Review Source: Independent
Book Author: William Archila
I have taught several poems by Salvadoran American poet William Archila. At the end of my American Literature class, we have discussed several of Archila’s poems. His poems are accessible but crafted and beautiful. He surprises his reader with language that invites the reader to a deeper understanding and empathy. William Archila’s poems have impacted all of my students, especially my Salvadoran students. Teaching in Washington, DC, I have a few Salvadoran students in every class and they have loved his poems. They’ve even sometimes taken them home to their parents. His poems work in the high school classroom. — Joseph Ross, language arts teacher, Gonzaga College High School, Washington, D.C.
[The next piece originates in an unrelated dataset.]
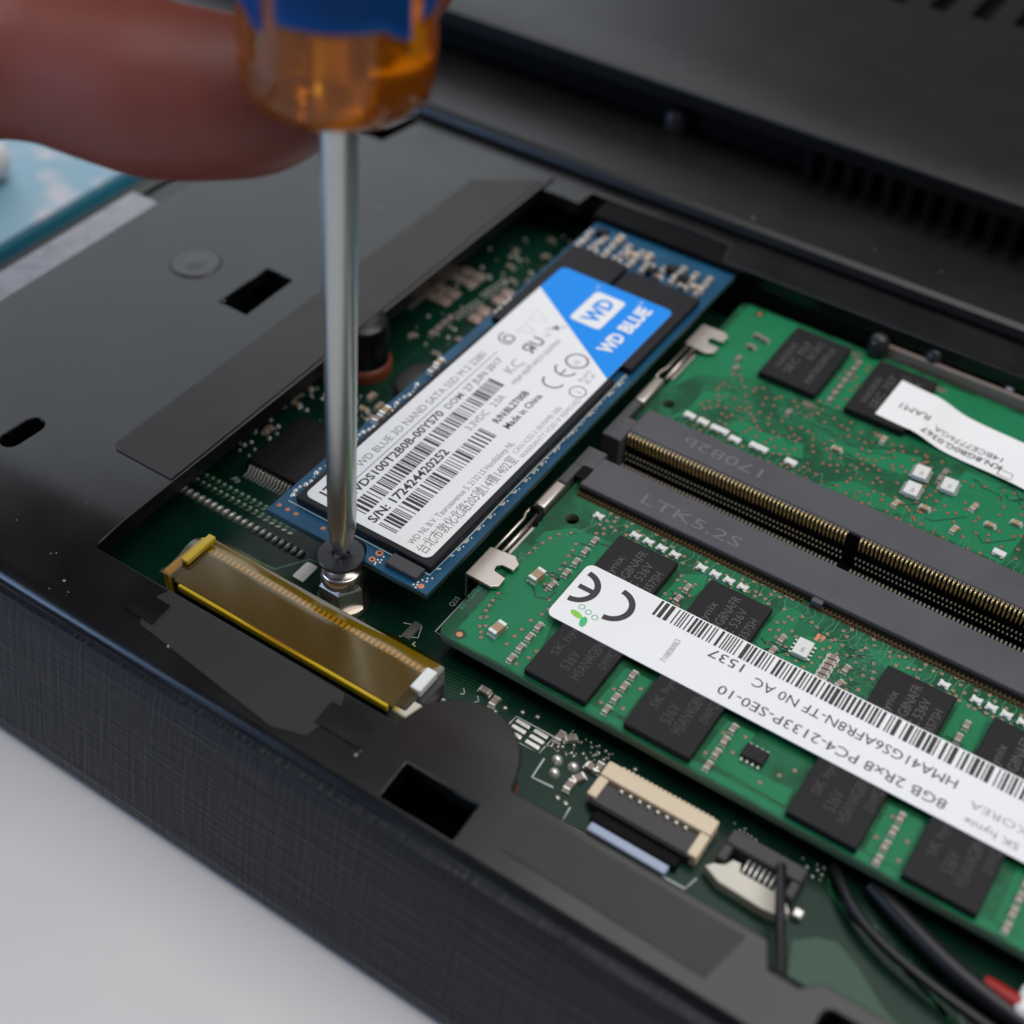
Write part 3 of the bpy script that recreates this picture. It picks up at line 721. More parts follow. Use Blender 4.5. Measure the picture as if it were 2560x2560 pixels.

Rough music is the first phrase I reached for in describing William Archila’s poems, early Coltrane or perhaps Sonny Rollins or Mingus as analogues. For his dominant (though certainly not exclusive) themes are the almost unspeakably violent world of his Salvadoran childhood and the struggles of immigrant life in the United States, and yet spiraling up repeatedly in stunning riffs of word-song is the rare thing called duende, marvelous in itself but also in its evocations of beauty to be found in the life fully lived, the struggle never abandoned. The Gravedigger’s Archaeology is an aesthetic and moral triumph, and I felt honored to have read it. — B.H. Fairchild, National Book Critics Circle Award winner
In his brilliant second book, The Gravedigger’s Archeology, poet William Archila excavates the cratered memory of war and its aftermath, his pen chiseling a language of “black roosters & fossil bones” in a lost country, “a country rift in half.” But Archila’s pen is also a spade, as poet Seamus Heaney suggested, and this spade unearths “the ribcage / still clinging to its shirt and bodies / dumped in a black lava bed.” This is clandestine territory for the lyric, but it is territory Archila traverses with consummate skill. I have been waiting many years for a book that would guide us through that time and place, exhuming the remains with grace and dignity. Archila has written it. — Carolyn Forché, poet
The Gravedigger's Archaeology by William Archila
Published by Red Hen Press on 2015
Genres: Central America, Poetry
Pages: 112
Reading Level: High School
ISBN: 9781597093712
Review Source: Independent
Publisher's synopsis:The Gravedigger's Archaeology writes the urban landscape of the US immigrant, a figure constantly reminded of the nameless and the dispossessed who struggle back home in Central America. Moving between past and present, these poems record a vigil of loss left by the emptiness of tedious excavation, both psychological and spiritual. They travel the fragments and vestiges of a war, the return to one's homeland or place of childhood, unearthing the landscapes of a jazz riff, myth, or work of art. In a lyrical, sometimes elegiac language, the poems map the complex territory of an exile who understands the answers lie in the ground.